I believe that the language of section 3860, subdivision (e), is plain in this regard. When a settlement is secured through the efforts of separate attorneys representing the employer and the employee, the proceeds of the settlement first must to used to pay the reasonable fees of both attorneys. Next, the proceeds of the settlement are used to reimburse the employer for compensation benefits paid to the employee. The amount of this reimbursement is reduced by the amount of the attorney fees paid to the employer’s attorney. The doctrine of equitable apportionment discussed in Quinn does not apply when the employer and the employee are separately represented. Any remaining proceeds are disbursed to the employee.

Werdegar, J., concurred.

Further undesignated statutory references are to the Labor Code.

Section 3860, subdivision (e), states: “Where both the employer and the employee are represented by the same agreed attorney or by separate attorneys in effecting a settlement, with or without suit, prior to reimbursement of the employer, as provided in subdivision (b) hereof, there shall be deducted from the amount of the settlement the reasonable expenses incurred by both the employer and the employee or on behalf of either, including costs of suit, if any, together with reasonable attorneys’ fees to be paid to the respective attorneys for the employer and the employee, based upon the respective services rendered in securing and effecting settlement for the benefit of the party represented. In the event both parties are represented by the same attorney, by agreement, the attorney’s fee shall be based on the services rendered for the benefit of both.”

In addition to establishing priority for the payment of attorney fees, sections 3856, subdivision (c), and 3860, subdivision (e), also grant priority for the payment of the employee’s “reasonable litigation expenses.” Unlike attorney fees, the amount of such litigation expenses is not based upon the services rendered by the attorney for the benefit of the party represented. It would appear, therefore, that the employee would be entitled to reimbursement for reasonable litigation expenses regardless of the size of the judgment or settlement. This appears to be the result reached in Walsh II, in which the trial court awarded the employee litigation costs and, on remand, denied the employee attorney fees, and the Court of Appeal affirmed the judgment in its entirety. (Walsh II, supra, 187 Cal.App.3d 1273, 1275-1276, 1280.) In Gapusan, however, the Court of Appeal, without analyzing the award of litigation expenses, held that if the employer’s attorney actively participated in the proceedings, “the parties must shoulder their own attorney fees and costs from their respective shares of the recovery, if any.” (Gapusan v.
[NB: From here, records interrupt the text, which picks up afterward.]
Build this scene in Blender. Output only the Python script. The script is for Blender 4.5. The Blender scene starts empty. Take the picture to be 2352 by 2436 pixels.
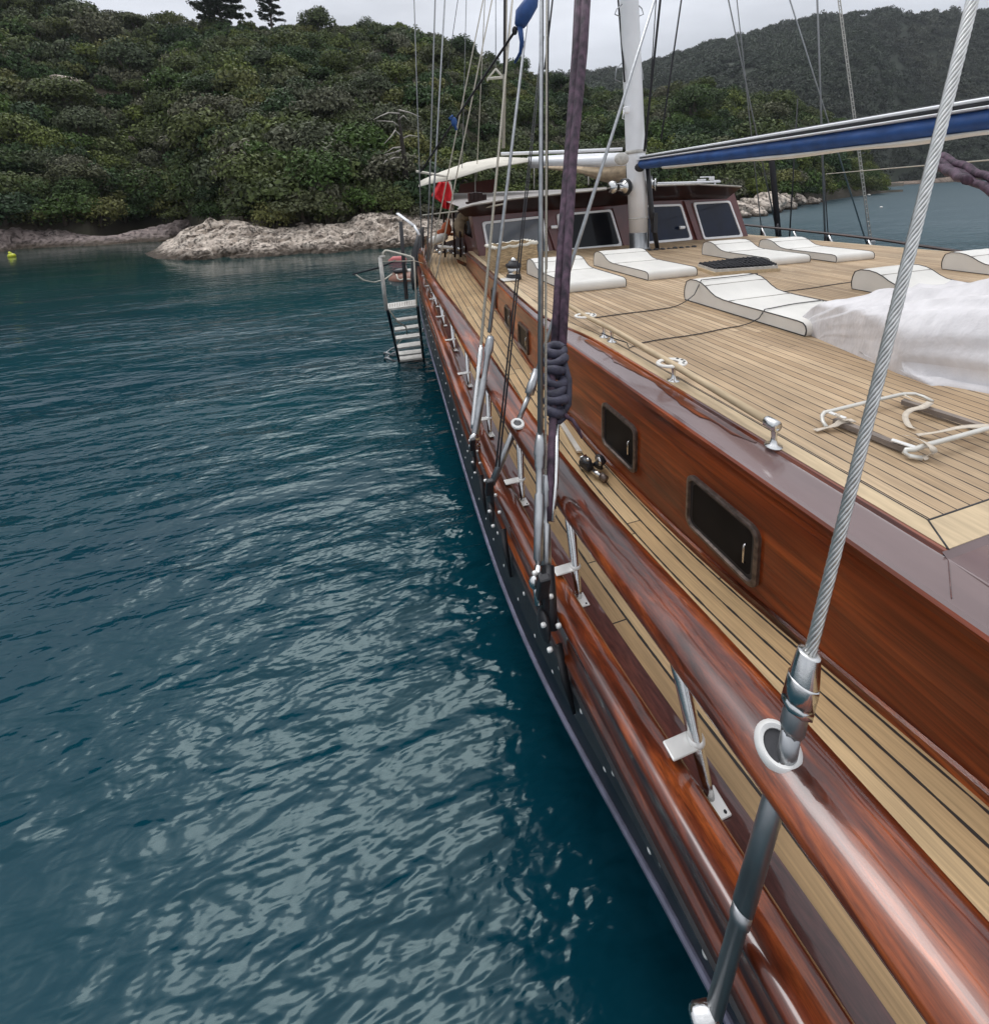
import bpy, math, random
import numpy as np
from mathutils import Vector, Matrix, noise
rnd = random.Random(7)
R = math.radians
sc = bpy.context.scene
COL = sc.collection

# ------------------------------------------------------------------ camera
F = 1080.0; PX, PY = 1176.0, 620.0          # focal length and principal point, photo pixels
PITCH, ROLL, YAW = R(8.7), math.atan(.033), 0.28798
H = 3.62                                    # camera height above the water
fw = np.array([math.sin(YAW)*math.cos(PITCH), math.cos(YAW)*math.cos(PITCH), -math.sin(PITCH)])
rt = np.array([math.cos(YAW), -math.sin(YAW), 0.0]); up = np.cross(rt, fw)
rt2 = rt*math.cos(ROLL) - up*math.sin(ROLL); up2 = up*math.cos(ROLL) + rt*math.sin(ROLL)
cam_data = bpy.data.cameras.new('camera'); cam = bpy.data.objects.new('camera', cam_data); COL.objects.link(cam)
m = Matrix.Identity(4)
for i in range(3):
    m[i][0] = rt2[i]; m[i][1] = up2[i]; m[i][2] = -fw[i]
m[2][3] = H
cam.matrix_world = m
cam_data.sensor_fit = 'AUTO'; cam_data.sensor_width = 36.0
cam_data.lens = F/2436.0*36.0
cam_data.shift_x = 0.0; cam_data.shift_y = -(1218.0-PY)/2436.0
cam_data.clip_start = .05; cam_data.clip_end = 6000
sc.camera = cam

# ------------------------------------------------------------------ world, sun, exposure
SUN_EL, SUN_AZ = R(58), R(-8)               # azimuth clockwise from +Y
w = bpy.data.worlds.new('World'); sc.world = w; w.use_nodes = True
nt = w.node_tree; nt.nodes.clear()
out = nt.nodes.new('ShaderNodeOutputWorld'); add = nt.nodes.new('ShaderNodeAddShader')
b1 = nt.nodes.new('ShaderNodeBackground'); b2 = nt.nodes.new('ShaderNodeBackground')
sky = nt.nodes.new('ShaderNodeTexSky'); sky.sky_type = 'NISHITA'; sky.sun_disc = False
sky.sun_elevation = SUN_EL; sky.sun_rotation = SUN_AZ
b1.inputs['Strength'].default_value = .012
nt.links.new(sky.outputs[0], b1.inputs[0])
tc = nt.nodes.new('ShaderNodeTexCoord'); sp = nt.nodes.new('ShaderNodeSeparateXYZ')
nt.links.new(tc.outputs['Generated'], sp.inputs[0])
cr = nt.nodes.new('ShaderNodeValToRGB'); e = cr.color_ramp.elements
e[0].position = 0.0; e[0].color = (.60, .625, .68, 1)
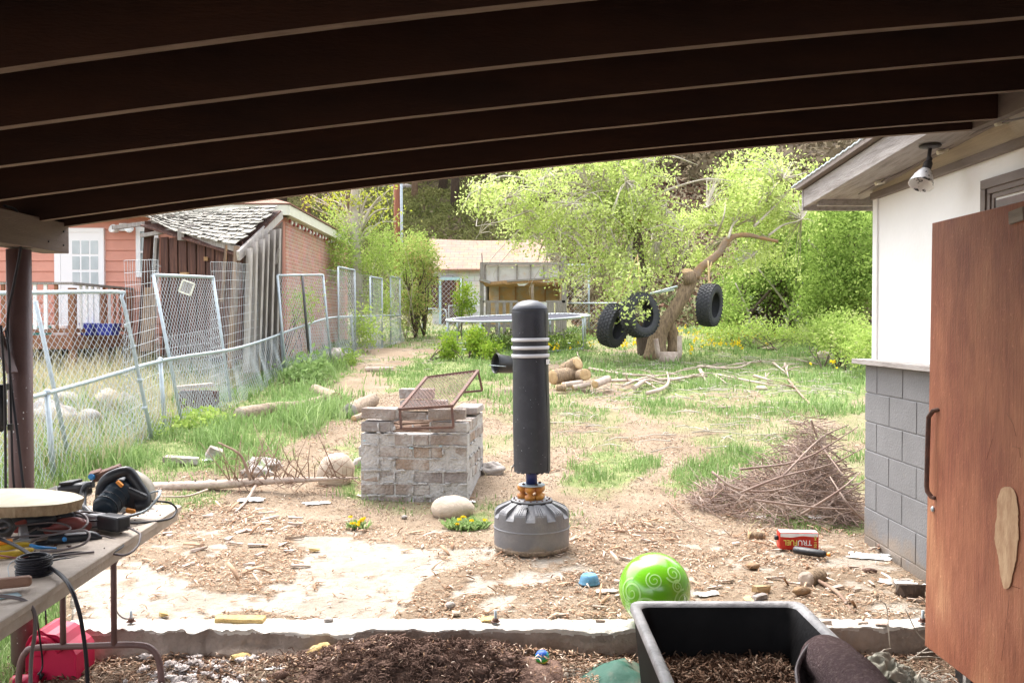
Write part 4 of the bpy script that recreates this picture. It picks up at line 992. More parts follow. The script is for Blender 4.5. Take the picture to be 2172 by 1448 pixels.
# C
t = thing('gate_panel', 'wide leaning chain link panel in front of the brick side wall', 'gate panel', P(605, 800, 16.2), FG)
c4 = [P(607, 800, 16.2), P(702, 765, 18.2), P(685, 583, 18.3), P(588, 584, 16.2)]
pipe_frame(t, [c4[0], c4[3]], .024); pipe_frame(t, [c4[3], c4[2]]); pipe_frame(t, [c4[2], c4[1]], .024); b = MB(); b.tube([P(641, 585, 17.2), P(655, 750, 17.1)], .024, 8); b.build('upright', M['galvdark'], t)
V, F_ = chain_link(c4, .05, .0026); arr_mesh('chain_mesh', V, F_, M['wire'], t)
# D E F
for (pts, dd_, lab) in (([(719, 758), (754, 742), (752, 573), (717, 566)], (19.6, 20.6), 'narrow upright chain link panel nearest the long bush'),
                        ([(786, 748), (811, 738), (810, 591), (785, 587)], (21.8, 22.8), 'narrow chain link panel half covered by bush leaves'),
                        ([(829, 731), (849, 724), (848, 590), (828, 586)], (24.0, 25.0), 'farthest narrow chain link panel at the end of the bush')):
    d0, d1 = dd_
    t = thing('gate_panel', lab, 'gate panel', P(pts[0][0], pts[0][1], d0), FG)
    c4 = [P(*pts[0], d0), P(*pts[1], d1), P(*pts[2], d1), P(*pts[3], d0)]
    for i in range(4): pipe_frame(t, [c4[i], c4[(i + 1) % 4]])
    V, F_ = chain_link(c4, .055, .003); arr_mesh('chain_mesh', V, F_, M['wire'], t)
# low chain link fence
lf = thing('chain_link_fence', 'low sagging chain link fence with bent top rail along the yard', 'fence', (-4.2, 12, .5))
rail = [(-60, 868, 7.0), (75, 840, 8.2), (200, 806, 9.3), (350, 763, 10.9), (485, 742, 13.0), (545, 726, 14.6), (590, 710, 16.2), (640, 692, 17.4), (700, 674, 19.2), (760, 671, 21), (850, 668, 25)]
RP = [P(*q) for q in rail]
b = MB(); b.tube(smooth_path(RP, 3), .022, 8); b.build('top_rail', M['galv'], lf)
VV = []; FF = []; o_ = 0
for i in range(len(RP) - 1):
    a, c = RP[i], RP[i + 1]; a0 = Vector((a.x + .12, a.y, g1(a.x, a.y) - .02)); c0_ = Vector((c.x + .12, c.y, g1(c.x, c.y) - .02))
    V, F_ = chain_link([a0, c0_, c, a], .045 if i < 5 else .055, .0020 if i < 5 else .0026, bulge=.03); VV.append(V); FF.append(F_ + o_); o_ += len(V)
arr_mesh('chain_mesh', np.vstack(VV), np.vstack(FF), M['wire'], lf)
for q in ((340, 766, 10.8), (100, 836, 8.4), (596, 708, 16.3), (655, 690, 17.8), (745, 672, 20.5)):
    p = P(*q); b = MB(); b.tube([p, Vector((p.x + .06, p.y, g1(p.x, p.y) - .1))], .027, 8); b.ball(p + Vector((0, 0, .02)), .034, 10, 6); b.build('fence_post', M['galv'], lf)
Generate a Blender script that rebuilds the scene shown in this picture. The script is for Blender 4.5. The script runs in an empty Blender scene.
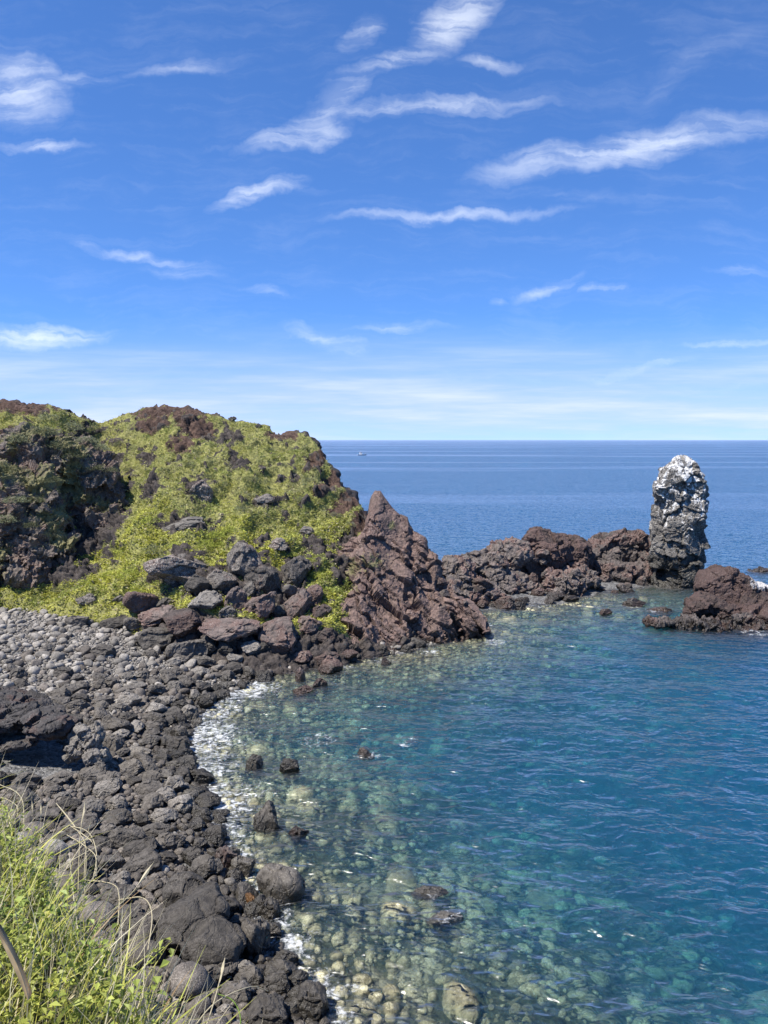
import bpy, bmesh, math, random
import numpy as np
from mathutils import Vector, Matrix, noise as mnoise
from mathutils.bvhtree import BVHTree

random.seed(7)
RNG = np.random.default_rng(11)
SC = bpy.context.scene
COL = SC.collection
R = math.radians

# ------------------------------------------------------------------ camera
CAM_H = 12.0
F = 788.0
PITCH = math.atan(72 / F)
cam_d = bpy.data.cameras.new('camera')
cam = bpy.data.objects.new('camera', cam_d)
COL.objects.link(cam)
cam.location = (0, 0, CAM_H)
cam.rotation_euler = (R(90) - PITCH, 0, 0)
cam_d.sensor_fit = 'VERTICAL'
cam_d.angle = 2 * math.atan(512 / F)
cam_d.clip_start = 0.05
cam_d.clip_end = 60000
SC.camera = cam
CP, SP = math.cos(PITCH), math.sin(PITCH)


def ray(px, py):
    a = (px - 384) / F
    b = (512 - py) / F
    return np.array([a, CP + b * SP, -SP + b * CP])


def at(px, py, D):
    """point seen at photo position px,py standing D metres out"""
    r = ray(px, py)
    return r * (D / r[1]) + np.array([0, 0, CAM_H])


def ground(px, py, z=0.0):
    r = ray(px, py)
    return r * ((z - CAM_H) / r[2]) + np.array([0, 0, CAM_H])


def project(P):
    P = np.asarray(P, float)
    x = P[..., 0]
    y = P[..., 1]
    z = P[..., 2] - CAM_H
    fw = np.maximum(y * CP - z * SP, 0.01)
    up = y * SP + z * CP
    return 384 + F * x / fw, 512 - F * up / fw


# ------------------------------------------------------------------ numpy noise
_G = np.array([[1, 1, 0], [-1, 1, 0], [1, -1, 0], [-1, -1, 0], [1, 0, 1], [-1, 0, 1], [1, 0, -1], [-1, 0, -1],
               [0, 1, 1], [0, -1, 1], [0, 1, -1], [0, -1, -1], [1, 1, 0], [-1, 1, 0], [0, -1, 1], [0, -1, -1]], float)


def _hash(ix, iy, iz, s=0):
    h = (ix * 374761393 + iy * 668265263 + iz * 1440662683 + s * 974634721) & 0xFFFFFFFF
    h = ((h ^ (h >> 13)) * 1274126177) & 0xFFFFFFFF
    h = ((h ^ (h >> 15)) * 2246822519) & 0xFFFFFFFF
    return h ^ (h >> 16)


def perlin(p, seed=0):
    i = np.floor(p).astype(np.int64)
    f = p - i
    u = f * f * f * (f * (f * 6 - 15) + 10)
    out = 0
    for dx in (0, 1):
        wx = u[:, 0] if dx else 1 - u[:, 0]
        for dy in (0, 1):
            wy = u[:, 1] if dy else 1 - u[:, 1]
            for dz in (0, 1):
                wz = u[:, 2] if dz else 1 - u[:, 2]
                g = _G[_hash(i[:, 0] + dx, i[:, 1] + dy, i[:, 2] + dz, seed) & 15]
                d = f - np.array([dx, dy, dz])
                out = out + wx * wy * wz * (g * d).sum(1)
    return out


def fbm(p, octv=4, seed=0, gain=0.5, lac=2.03):
    p = np.asarray(p, float)
    a, t = 1.0, 0
    for o in range(octv):
        t = t + a * perlin(p, seed + o)
        p = p * lac + 13.7
        a *= gain
    return t


def ridged(p, octv=4, seed=0):
    p = np.asarray(p, float)
    a, t = 1.0, 0
    for o in range(octv):
        t = t + a * (1 - 2 * np.abs(perlin(p, seed + o)))
        p = p * 2.07 + 5.3
        a *= 0.5
    return t - 1.0


def voronoi(p, seed=0, facet=False):
    """F1, F2, random value of the nearest cell"""
    p = np.asarray(p, float)
    i = np.floor(p).astype(np.int64)
    n = len(p)
    f1 = np.full(n, 9.0)
    f2 = np.full(n, 9.0)
    idv = np.zeros(n)
    off = np.zeros((n, 3))
    for dx in (-1, 0, 1):
        for dy in (-1, 0, 1):
            for dz in (-1, 0, 1):
                cx, cy, cz = i[:, 0] + dx, i[:, 1] + dy, i[:, 2] + dz
                h = _hash(cx, cy, cz, seed)
                q = np.stack([cx + (h & 1023) / 1023., cy + ((h >> 10) & 1023) / 1023., cz + ((h >> 20) & 1023) / 1023.], 1)
                e = p - q
                d = np.sqrt((e ** 2).sum(1))
                near = d < f1
                f2 = np.where(near, f1, np.minimum(f2, d))
                f1 = np.where(near, d, f1)
                idv = np.where(near, ((h * 2654435761) & 0xFFFF) / 65535., idv)
                if facet:
                    off = np.where(near[:, None], e, off)
    if facet:
        a = idv * 6.2832 * 7
        b = (idv * 57.31) % 1.0 * 2 - 1
        g = np.stack([np.cos(a), np.sin(a), b * 1.3], 1)
        return f1, f2, idv, (off * g).sum(1)
    return f1, f2, idv


def smooth(x, a, b):
    t = np.clip((x - a) / (b - a), 0, 1)
    return t * t * (3 - 2 * t)


# ------------------------------------------------------------------ mesh helpers
def mesh_np(name, V, faces, mat=None, shade=True, cols=None):
    """faces: list of int arrays (n,k)"""
    me = bpy.data.meshes.new(name)
    V = np.ascontiguousarray(V, np.float32)
    me.vertices.add(len(V))
    me.vertices.foreach_set('co', V.ravel())
    lv, ls, lt = [], [], []
    start = 0
    for fa in faces:
        fa = np.asarray(fa, np.int32)
        n, k = fa.shape
        lv.append(fa.ravel())
        ls.append(start + np.arange(n, dtype=np.int32) * k)
        lt.append(np.full(n, k, np.int32))
        start += n * k
    lv, ls, lt = np.concatenate(lv), np.concatenate(ls), np.concatenate(lt)
    me.loops.add(len(lv))
    me.loops.foreach_set('vertex_index', lv)
    me.polygons.add(len(ls))
    me.polygons.foreach_set('loop_start', ls)
    me.polygons.foreach_set('loop_total', lt)
    me.polygons.foreach_set('use_smooth', np.full(len(ls), shade, bool))
    me.update(calc_edges=True)
    for nm, c in (cols or {}).items():
        at_ = me.color_attributes.new(nm, 'FLOAT_COLOR', 'POINT')
        c = np.asarray(c, np.float32)
        if c.shape[1] == 3:
            c = np.concatenate([c, np.ones((len(c), 1), np.float32)], 1)
        at_.data.foreach_set('color', np.ascontiguousarray(c, np.float32).ravel())
    if mat:
        me.materials.append(mat)
    return me


def link(name, me, parent=None):
    o = bpy.data.objects.new(name, me)
    COL.objects.link(o)
    if parent:
        o.parent = parent
    return o


def tag(o, label=None, cat=None, group=None, kind=None):
    if label:
        o['label'] = label
    if cat:
        o['category'] = cat
    if group:
        o['group'] = group
    if kind:
        o['kind'] = kind
    return o


def grid_faces(nr, nc):
    r, c = np.meshgrid(np.arange(nr - 1), np.arange(nc - 1), indexing='ij')
    a = (r * nc + c).ravel()
    return np.stack([a, a + 1, a + nc + 1, a + nc], 1)


_ICO = {}


def ico(sub):
    if sub not in _ICO:
        bm = bmesh.new()
        bmesh.ops.create_icosphere(bm, subdivisions=sub, radius=1)
        V = np.array([v.co[:] for v in bm.verts])
        Fa = np.array([[v.index for v in f.verts] for f in bm.faces])
        bm.free()
        _ICO[sub] = (V, Fa)
    return _ICO[sub]


def chunk(sub, cuts, rough, seed, lo=0.5, hi=0.92, rfreq=1.6):
    """an angular stone of about unit radius"""
    rg = np.random.default_rng(seed)
    V, Fa = ico(sub)
    V = V.copy()
    for _ in range(cuts):
        n = rg.normal(size=3)
        n /= np.linalg.norm(n)
        d = rg.uniform(lo, hi)
        k = V @ n - d
        V -= np.outer(np.maximum(k, 0) * 0.97, n)
    L = np.linalg.norm(V, axis=1, keepdims=True)
    V = V + V / L * (rough * fbm(V * rfreq + seed * 3.1, 4, seed))[:, None]
    ext = np.abs(V).max(0)
    return V / ext, Fa


def rotm(rx, ry, rz):
    from mathutils import Euler
    return np.array(Euler((rx, ry, rz)).to_matrix())


def normals(V, Fa):
    T = V[Fa]
    n = np.cross(T[:, 1] - T[:, 0], T[:, 2] - T[:, 0]) if Fa.shape[1] == 3 else np.cross(T[:, 2] - T[:, 0], T[:, 3] - T[:, 1])
    N = np.zeros_like(V)
    for k in range(Fa.shape[1]):
        np.add.at(N, Fa[:, k], n)
    return N / np.maximum(np.linalg.norm(N, axis=1, keepdims=True), 1e-9)


def remesh(V, Fa, vox):
    me = mesh_np('tmp', V, [Fa])
    o = link('tmp', me)
    m = o.modifiers.new('r', 'REMESH')
    m.mode = 'VOXEL'
    m.voxel_size = vox
    dg = bpy.context.evaluated_depsgraph_get()
    dg.update()
    ev = o.evaluated_get(dg).to_mesh()
    W = np.zeros(len(ev.vertices) * 3, np.float32)
    ev.vertices.foreach_get('co', W)
    lt = np.zeros(len(ev.polygons), np.int32)
    ev.polygons.foreach_get('loop_total', lt)
    lv = np.zeros(len(ev.loops), np.int32)
    ev.loops.foreach_get('vertex_index', lv)
    q = lv.reshape(-1, 4) if (lt == 4).all() else None
    W = W.reshape(-1, 3).astype(float)
    o.evaluated_get(dg).to_mesh_clear()
    bpy.data.objects.remove(o)
    bpy.data.meshes.remove(me)
    assert q is not None
    return W, q


def craggy(V, Fa, seed, big=0.35, cell=1.1, block=0.25, crack=0.16, fine=0.10, stretch=(1, 1, 1), tilt=(0.3, 0.5, 0.2), amp=None):
    """break a smooth mass into fractured rock: blocks, cracks, rough skin"""
    N = normals(V, Fa)
    M = rotm(*tilt)
    Q = (V @ M.T) * np.array(stretch)
    wob = np.stack([fbm(V * 0.8 + 3, 3, seed + 1), fbm(V * 0.8 + 9, 3, seed + 2), fbm(V * 0.8 + 17, 3, seed + 3)], 1)
    f1, f2, idv, t1 = voronoi(Q / cell + wob * 0.22, seed, True)
    g1, g2, idw, t2 = voronoi(Q / (cell * 0.4) + wob * 0.3, seed + 7, True)
    d = big * fbm(V * 0.33, 2, seed + 4)
    d += block * (0.8 * (idv - 0.5) + 1.0 * t1) - 0.4 * crack * (1 - smooth(f2 - f1, 0.0, 0.05))
    d += 0.34 * block * (0.8 * (idw - 0.5) + 1.3 * t2) - 0.1 * crack * (1 - smooth(g2 - g1, 0.0, 0.05))
    d += fine * 0.45 * ridged(V * 2.3, 3, seed + 5) + fine * 0.25 * fbm(V * 7, 2, seed + 6)
    if amp is not None:
        d = d * amp(V)
    return V + N * d[:, None]


def mass(chunks, seed, vox=0.12, sub=3, cuts=7, **kw):
    """chunks: (center xyz, radii xyz, rotation xyz)"""
    Vs, Fs, off = [], [], 0
    for i, (c, r, ro) in enumerate(chunks):
        V, Fa = chunk(sub, cuts, 0.10, seed * 31 + i, 0.62, 0.95)
        V = (V * np.array(r)) @ rotm(*ro).T + np.array(c)
        Vs.append(V)
        Fs.append(Fa + off)
        off += len(V)
    V, q = remesh(np.concatenate(Vs), np.concatenate(Fs), vox)
    return craggy(V, q, seed, **kw), q


# ------------------------------------------------------------------ node helpers
def new_mat(name):
    m = bpy.data.materials.new(name)
    m.use_nodes = True
    nt = m.node_tree
    nt.nodes.clear()
    return m, nt


class NT:
    def __init__(s, nt):
        s.nt = nt

    def n(s, typ, ins=None, **kw):
        nd = s.nt.nodes.new(typ)
        for k, v in kw.items():
            setattr(nd, k, v)
        for k, v in (ins or {}).items():
            if isinstance(v, bpy.types.NodeSocket):
                s.nt.links.new(v, nd.inputs[k])
            else:
                nd.inputs[k].default_value = v
        return nd

    def math(s, op, a, b=0.0, c=0.0, clamp=False):
        nd = s.n('ShaderNodeMath', {0: a, 1: b, 2: c}, operation=op, use_clamp=clamp)
        return nd.outputs[0]

    def mix(s, fac, a, b, blend='MIX'):
        nd = s.nt.nodes.new('ShaderNodeMix')
        nd.data_type = 'RGBA'
        nd.blend_type = blend
        for idx, v in ((0, fac), (6, a), (7, b)):
            if isinstance(v, bpy.types.NodeSocket):
                s.nt.links.new(v, nd.inputs[idx])
            else:
                nd.inputs[idx].default_value = (*v, 1) if isinstance(v, tuple) and len(v) == 3 else v
        return nd.outputs[2]

    def noise(s, vec, scale, detail=4, rough=0.55, dist=0.0):
        nd = s.n('ShaderNodeTexNoise', {'Vector': vec, 'Scale': scale, 'Detail': detail, 'Roughness': rough, 'Distortion': dist})
        return nd.outputs[0]

    def ramp(s, x, a, b, lo=0.0, hi=1.0):
        nd = s.n('ShaderNodeMapRange', {0: x, 1: a, 2: b, 3: lo, 4: hi}, interpolation_type='SMOOTHSTEP')
        return nd.outputs[0]

    def vmath(s, op, a, b):
        nd = s.n('ShaderNodeVectorMath', {0: a, 1: b}, operation=op)
        return nd.outputs[0]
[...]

Jay, supra, 66 Cal.App.4th 734, 747, italics added, fn. omitted.)

Assuming, as appears clear from the statutory language, that an employee is entitled to priority for the payment (from a judgment or settlement) of reasonable litigation expenses, regardless of the amount of the judgment or settlement, it is difficult to understand why the *1040employee would not similarly be entitled to priority for the payment of reasonable attorney fees, particularly where the employee has incurred such fees as an out-of-pocket expense in the same manner as litigation expenses.